19 Facts About the Internment of Japanese-Americans in World War II

19 Facts About the Internment of Japanese-Americans in World War II

Larry Holzwarth - October 26, 2018

19 Facts About the Internment of Japanese-Americans in World War II
Eleanor Roosevelt visiting the Gila River Relocation Facility in April 1943, one of numerous dignitaries to tour the camps for benefit of the press. National Archives

4. Creating exclusion zones made the Japanese in violation of the law

President Roosevelt responded to the public pressure in February 1942, through the use of the Presidential power of an executive order. Through Executive Order 9066, and acting as the Commander in Chief of the United States’ armed forces, Roosevelt authorized the Secretary of War to establish zones in which the Japanese were lawfully excluded. The entire state of California was one such zone. So was most of Washington and Oregon. Curiously, the Hawaiian Territory, where Japanese and those of Japanese descent made up 40% of the population was not. The exclusion was made under the guise of military security, but the bases and shipyards of the Hawaiian Islands were not included. Though several thousand Japanese leaders and influential business owners were detained shortly after the war began in Hawaii, there was no mass detention of Japanese in the islands.

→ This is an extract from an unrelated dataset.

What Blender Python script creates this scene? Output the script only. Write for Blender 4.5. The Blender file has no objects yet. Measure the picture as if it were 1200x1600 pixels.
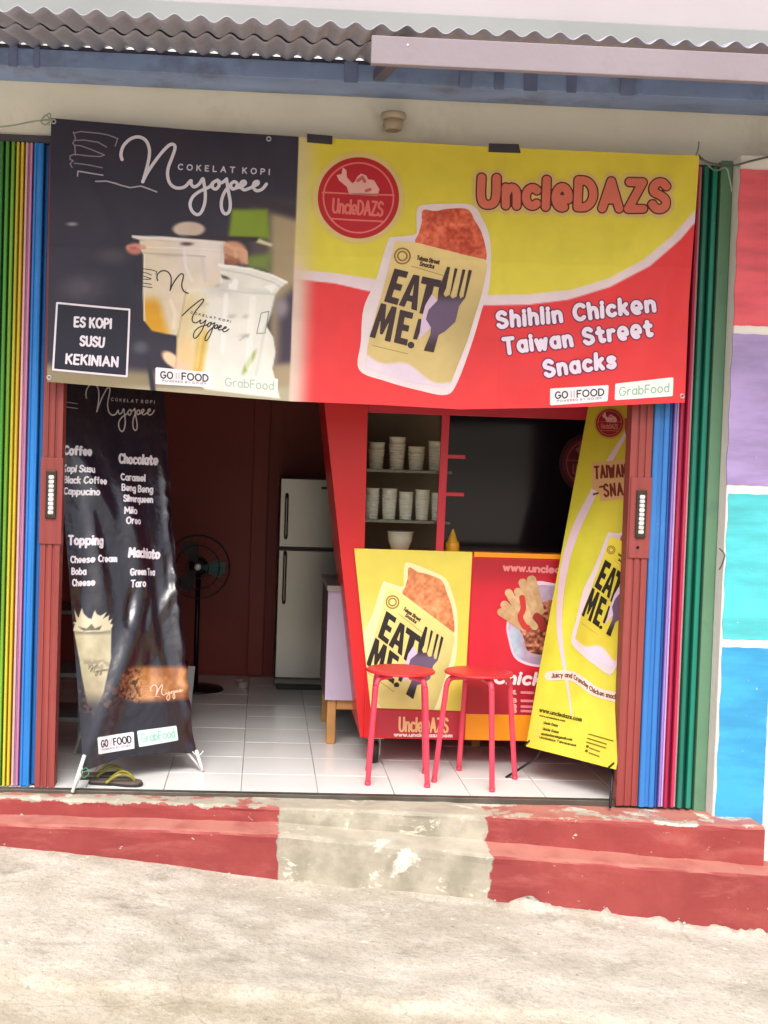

The Executive Order was supported by public law which passed through congress with minimal debate, giving the executive branch the authority to enforce the exclusion through the detention and relocation of Japanese Americans living within the exclusion zones. Roosevelt signed the enforcing legislation on March 12, 1942. Immediately upon the law being signed 120,000 Japanese and Japanese-Americans were in violation of military orders and subject to arrest and detention by military authorities. More than 70,000 of those designated as in violation of the exclusion order were citizens of the United States, having been born there. A relatively few descendants of German and Italian ancestry were detained at the same time, including most German nationals, under the authority granted the president under the Alien and Sedition Act, but German-Americans and Italian-Americans were not detained simply because of their ancestry, as were the Japanese.